So he came to Britain to survey the scene for the parent company, Trailmobile, Ohio. What he saw impressed him mightily but most of his associates were singularly cold to his conception of a manufacturing subsidiary in Britain. It was at that stage he decided to set up an independent business supported by two trusted colleagues.

As he related his York Trailer origins in Britain, I was irresistibly reminded of Kipling's " If "—" if you can make a heap of all your winnings and risk it on one turn of pitch and toss. . . ." It looked like that. All the Davies personal resources went in.

Well, it paid off all right—by whatever painful stages and however often his heart came into his mouth. He believes that something pretty near to self-satisfaction on the part of British producers helped in the development.

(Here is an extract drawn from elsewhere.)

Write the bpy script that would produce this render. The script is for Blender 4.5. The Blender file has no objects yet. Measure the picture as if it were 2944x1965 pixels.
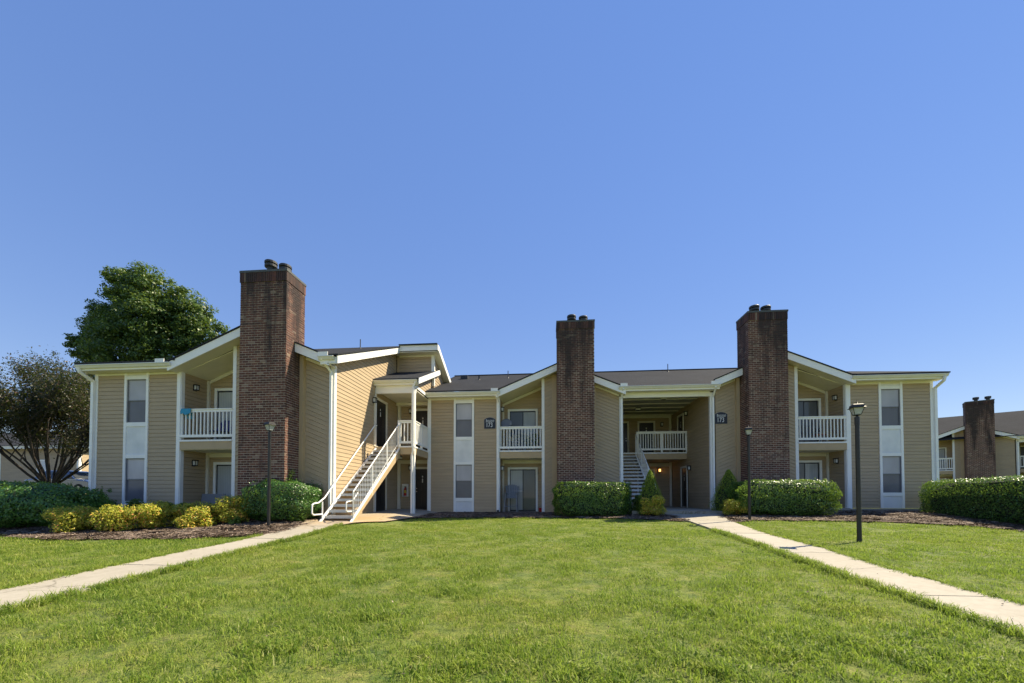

And when, because of British economic prosperity, suppliers of essential components slowed their deliveries down, he raised a hornet's nest in their sales offices by importing the necessary parts from Toronto—by air.

Today his company employs over 300 people at Corby. It has branches in London, Warrington and Glasgow (which is Scotland's first all-trailer service depot). Profits are respectable. Everything therefore sounds as merry as a marriage bell. It was a marriage bell—between Canadian innovation and British tradition. Or perhaps Davies would

prefer me to call it a tocsin. Well, let it be so. H.C.